Provided information.
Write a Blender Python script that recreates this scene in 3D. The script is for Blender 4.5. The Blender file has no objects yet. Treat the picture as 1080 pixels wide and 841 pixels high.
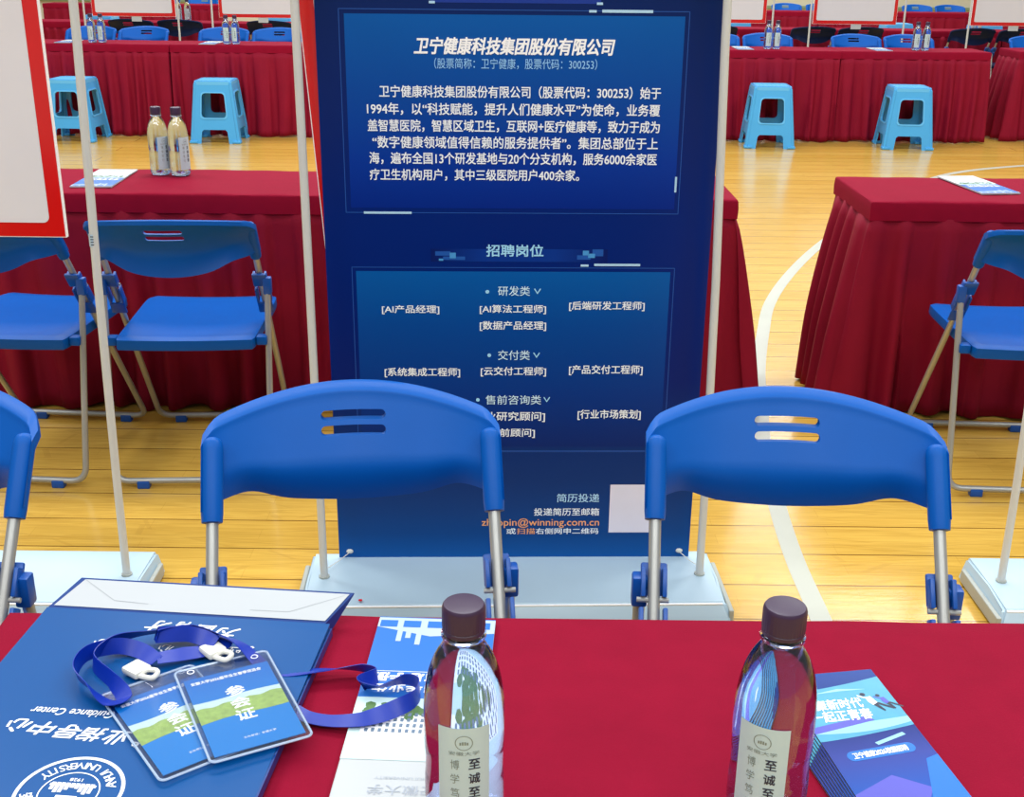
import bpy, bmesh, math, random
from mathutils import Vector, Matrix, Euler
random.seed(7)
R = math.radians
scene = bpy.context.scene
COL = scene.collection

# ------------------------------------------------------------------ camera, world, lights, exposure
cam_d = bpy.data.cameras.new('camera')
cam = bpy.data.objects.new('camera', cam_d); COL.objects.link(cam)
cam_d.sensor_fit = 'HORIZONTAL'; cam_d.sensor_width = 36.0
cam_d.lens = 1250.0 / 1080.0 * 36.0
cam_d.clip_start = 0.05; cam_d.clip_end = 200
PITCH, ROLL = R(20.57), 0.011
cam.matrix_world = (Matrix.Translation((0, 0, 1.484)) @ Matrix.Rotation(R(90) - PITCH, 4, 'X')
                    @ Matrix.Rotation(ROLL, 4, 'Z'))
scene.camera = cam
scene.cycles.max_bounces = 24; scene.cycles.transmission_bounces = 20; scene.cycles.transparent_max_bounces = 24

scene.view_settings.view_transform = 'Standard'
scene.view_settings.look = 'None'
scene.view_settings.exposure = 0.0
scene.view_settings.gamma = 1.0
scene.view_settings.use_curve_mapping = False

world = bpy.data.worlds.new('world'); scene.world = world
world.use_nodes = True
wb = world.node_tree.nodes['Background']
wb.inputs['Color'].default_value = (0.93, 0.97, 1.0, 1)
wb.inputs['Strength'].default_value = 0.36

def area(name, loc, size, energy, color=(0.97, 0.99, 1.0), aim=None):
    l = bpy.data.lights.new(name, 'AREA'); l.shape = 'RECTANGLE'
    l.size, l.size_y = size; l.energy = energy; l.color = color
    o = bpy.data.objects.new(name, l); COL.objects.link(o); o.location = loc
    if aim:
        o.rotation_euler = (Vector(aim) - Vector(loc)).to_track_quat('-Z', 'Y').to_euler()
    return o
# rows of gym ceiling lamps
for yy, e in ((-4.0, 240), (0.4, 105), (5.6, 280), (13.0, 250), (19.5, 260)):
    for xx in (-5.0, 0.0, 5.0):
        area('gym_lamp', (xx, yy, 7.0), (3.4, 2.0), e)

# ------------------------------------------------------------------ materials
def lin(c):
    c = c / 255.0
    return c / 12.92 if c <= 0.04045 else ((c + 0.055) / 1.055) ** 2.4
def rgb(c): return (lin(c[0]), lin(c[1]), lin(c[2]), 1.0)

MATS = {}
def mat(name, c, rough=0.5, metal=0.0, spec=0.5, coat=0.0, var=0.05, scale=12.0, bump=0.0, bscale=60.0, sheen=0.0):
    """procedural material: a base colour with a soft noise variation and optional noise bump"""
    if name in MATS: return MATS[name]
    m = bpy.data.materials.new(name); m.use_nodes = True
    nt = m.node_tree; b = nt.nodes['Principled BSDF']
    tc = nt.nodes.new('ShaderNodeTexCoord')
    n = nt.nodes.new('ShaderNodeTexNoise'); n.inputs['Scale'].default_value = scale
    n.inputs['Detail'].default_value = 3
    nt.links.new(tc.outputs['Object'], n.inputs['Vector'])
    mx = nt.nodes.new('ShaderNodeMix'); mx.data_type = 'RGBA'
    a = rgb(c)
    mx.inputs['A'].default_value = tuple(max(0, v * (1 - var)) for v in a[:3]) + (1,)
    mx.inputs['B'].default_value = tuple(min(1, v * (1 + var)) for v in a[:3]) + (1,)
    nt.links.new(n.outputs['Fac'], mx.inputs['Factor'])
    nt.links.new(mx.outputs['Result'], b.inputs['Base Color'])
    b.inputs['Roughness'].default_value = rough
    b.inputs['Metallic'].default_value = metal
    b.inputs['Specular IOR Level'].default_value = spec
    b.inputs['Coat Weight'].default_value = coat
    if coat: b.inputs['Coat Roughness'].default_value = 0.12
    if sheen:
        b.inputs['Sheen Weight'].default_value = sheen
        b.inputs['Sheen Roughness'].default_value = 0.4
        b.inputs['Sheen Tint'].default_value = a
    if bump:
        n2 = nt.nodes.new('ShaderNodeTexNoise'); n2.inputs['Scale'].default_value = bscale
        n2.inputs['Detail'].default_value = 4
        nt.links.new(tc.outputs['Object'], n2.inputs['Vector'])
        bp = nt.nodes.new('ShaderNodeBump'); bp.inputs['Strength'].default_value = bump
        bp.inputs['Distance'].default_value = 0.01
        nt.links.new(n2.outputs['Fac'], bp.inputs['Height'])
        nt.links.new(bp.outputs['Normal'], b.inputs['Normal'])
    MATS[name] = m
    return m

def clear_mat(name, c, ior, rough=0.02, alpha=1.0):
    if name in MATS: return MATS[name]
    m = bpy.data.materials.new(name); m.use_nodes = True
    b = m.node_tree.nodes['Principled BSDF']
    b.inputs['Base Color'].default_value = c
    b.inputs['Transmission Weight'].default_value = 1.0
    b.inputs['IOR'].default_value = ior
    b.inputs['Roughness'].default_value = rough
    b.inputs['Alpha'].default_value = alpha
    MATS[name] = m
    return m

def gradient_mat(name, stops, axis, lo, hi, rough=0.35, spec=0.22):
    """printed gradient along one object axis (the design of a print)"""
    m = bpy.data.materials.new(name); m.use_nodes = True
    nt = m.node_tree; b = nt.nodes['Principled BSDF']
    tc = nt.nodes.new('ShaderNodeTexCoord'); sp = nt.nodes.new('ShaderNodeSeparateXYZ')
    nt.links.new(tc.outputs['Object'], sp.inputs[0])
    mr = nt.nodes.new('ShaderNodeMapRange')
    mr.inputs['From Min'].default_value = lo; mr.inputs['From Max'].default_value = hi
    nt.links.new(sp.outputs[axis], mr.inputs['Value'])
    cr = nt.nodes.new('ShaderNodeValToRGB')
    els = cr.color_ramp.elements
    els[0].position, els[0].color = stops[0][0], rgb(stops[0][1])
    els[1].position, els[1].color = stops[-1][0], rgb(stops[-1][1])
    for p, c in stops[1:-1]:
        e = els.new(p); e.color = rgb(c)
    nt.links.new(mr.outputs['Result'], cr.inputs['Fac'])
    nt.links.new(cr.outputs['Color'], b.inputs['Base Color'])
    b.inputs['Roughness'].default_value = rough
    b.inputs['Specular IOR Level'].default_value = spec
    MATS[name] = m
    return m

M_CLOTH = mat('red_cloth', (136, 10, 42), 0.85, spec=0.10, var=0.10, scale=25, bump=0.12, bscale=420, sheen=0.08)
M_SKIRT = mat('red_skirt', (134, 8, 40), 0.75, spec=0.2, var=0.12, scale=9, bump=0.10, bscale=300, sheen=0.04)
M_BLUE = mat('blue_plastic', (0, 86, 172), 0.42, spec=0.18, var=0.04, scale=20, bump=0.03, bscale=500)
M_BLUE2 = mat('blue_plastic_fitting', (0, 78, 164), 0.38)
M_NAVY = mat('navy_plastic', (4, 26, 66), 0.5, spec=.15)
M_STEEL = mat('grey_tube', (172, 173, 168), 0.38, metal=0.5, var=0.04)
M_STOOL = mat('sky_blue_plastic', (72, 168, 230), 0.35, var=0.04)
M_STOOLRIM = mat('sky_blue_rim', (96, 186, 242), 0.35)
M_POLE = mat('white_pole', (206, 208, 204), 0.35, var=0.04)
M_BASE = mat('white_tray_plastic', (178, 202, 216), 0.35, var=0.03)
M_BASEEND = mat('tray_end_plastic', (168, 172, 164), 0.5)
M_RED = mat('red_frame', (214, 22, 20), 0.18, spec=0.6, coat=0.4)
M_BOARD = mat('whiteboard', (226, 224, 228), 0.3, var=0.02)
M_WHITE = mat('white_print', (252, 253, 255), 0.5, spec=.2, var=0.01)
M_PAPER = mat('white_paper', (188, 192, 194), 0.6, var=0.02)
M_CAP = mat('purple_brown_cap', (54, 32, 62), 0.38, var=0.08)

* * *

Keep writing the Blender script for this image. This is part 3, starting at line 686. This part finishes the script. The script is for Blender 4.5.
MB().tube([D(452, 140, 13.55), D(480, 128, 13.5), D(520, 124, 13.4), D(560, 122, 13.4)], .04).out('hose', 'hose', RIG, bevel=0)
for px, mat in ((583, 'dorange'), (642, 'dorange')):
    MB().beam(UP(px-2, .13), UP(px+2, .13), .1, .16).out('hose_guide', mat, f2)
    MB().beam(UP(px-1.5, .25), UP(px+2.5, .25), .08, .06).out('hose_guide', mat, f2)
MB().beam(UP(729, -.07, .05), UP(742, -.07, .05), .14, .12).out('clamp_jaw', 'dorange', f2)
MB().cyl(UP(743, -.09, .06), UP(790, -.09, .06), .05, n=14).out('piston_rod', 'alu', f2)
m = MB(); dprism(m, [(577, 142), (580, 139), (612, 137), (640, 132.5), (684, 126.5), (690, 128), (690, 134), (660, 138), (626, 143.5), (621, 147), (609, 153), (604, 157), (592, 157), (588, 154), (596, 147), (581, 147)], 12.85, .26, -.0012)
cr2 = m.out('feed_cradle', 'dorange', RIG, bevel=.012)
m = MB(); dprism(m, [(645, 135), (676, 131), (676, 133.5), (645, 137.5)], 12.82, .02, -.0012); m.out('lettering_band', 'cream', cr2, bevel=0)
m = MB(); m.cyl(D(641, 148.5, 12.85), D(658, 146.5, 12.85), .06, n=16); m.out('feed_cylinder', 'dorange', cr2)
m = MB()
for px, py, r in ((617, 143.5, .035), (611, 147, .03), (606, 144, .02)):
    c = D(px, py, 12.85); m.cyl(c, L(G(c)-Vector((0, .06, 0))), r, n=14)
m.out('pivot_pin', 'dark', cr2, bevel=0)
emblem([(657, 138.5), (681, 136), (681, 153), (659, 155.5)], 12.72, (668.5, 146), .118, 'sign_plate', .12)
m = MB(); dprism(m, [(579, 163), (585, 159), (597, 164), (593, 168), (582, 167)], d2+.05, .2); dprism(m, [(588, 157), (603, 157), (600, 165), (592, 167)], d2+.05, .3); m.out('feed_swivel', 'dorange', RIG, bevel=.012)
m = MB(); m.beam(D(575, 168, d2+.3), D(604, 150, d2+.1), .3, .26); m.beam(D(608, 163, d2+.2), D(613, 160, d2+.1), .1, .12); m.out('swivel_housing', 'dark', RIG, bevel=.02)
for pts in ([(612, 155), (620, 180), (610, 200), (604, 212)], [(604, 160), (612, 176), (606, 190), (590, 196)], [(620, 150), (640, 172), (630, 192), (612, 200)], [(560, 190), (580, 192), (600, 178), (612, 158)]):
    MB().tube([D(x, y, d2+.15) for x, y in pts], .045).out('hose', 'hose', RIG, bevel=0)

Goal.
Make an exact copy of the lines from the one that contains "Write a Blender" through the one that contains "scene.view_settings.use_curve_mapping = False", both included, and no other lines. Pictures are skipped.

Correct output.
Write a Blender Python script that recreates this scene in 3D. The script is for Blender 4.5. The Blender file has no objects yet. Treat the picture as 1080 pixels wide and 841 pixels high.
import bpy, bmesh, math, random
from mathutils import Vector, Matrix, Euler
random.seed(7)
R = math.radians
scene = bpy.context.scene
COL = scene.collection

# ------------------------------------------------------------------ camera, world, lights, exposure
cam_d = bpy.data.cameras.new('camera')
cam = bpy.data.objects.new('camera', cam_d); COL.objects.link(cam)
cam_d.sensor_fit = 'HORIZONTAL'; cam_d.sensor_width = 36.0
cam_d.lens = 1250.0 / 1080.0 * 36.0
cam_d.clip_start = 0.05; cam_d.clip_end = 200
PITCH, ROLL = R(20.57), 0.011
cam.matrix_world = (Matrix.Translation((0, 0, 1.484)) @ Matrix.Rotation(R(90) - PITCH, 4, 'X')
                    @ Matrix.Rotation(ROLL, 4, 'Z'))
scene.camera = cam
scene.cycles.max_bounces = 24; scene.cycles.transmission_bounces = 20; scene.cycles.transparent_max_bounces = 24

scene.view_settings.view_transform = 'Standard'
scene.view_settings.look = 'None'
scene.view_settings.exposure = 0.0
scene.view_settings.gamma = 1.0
scene.view_settings.use_curve_mapping = False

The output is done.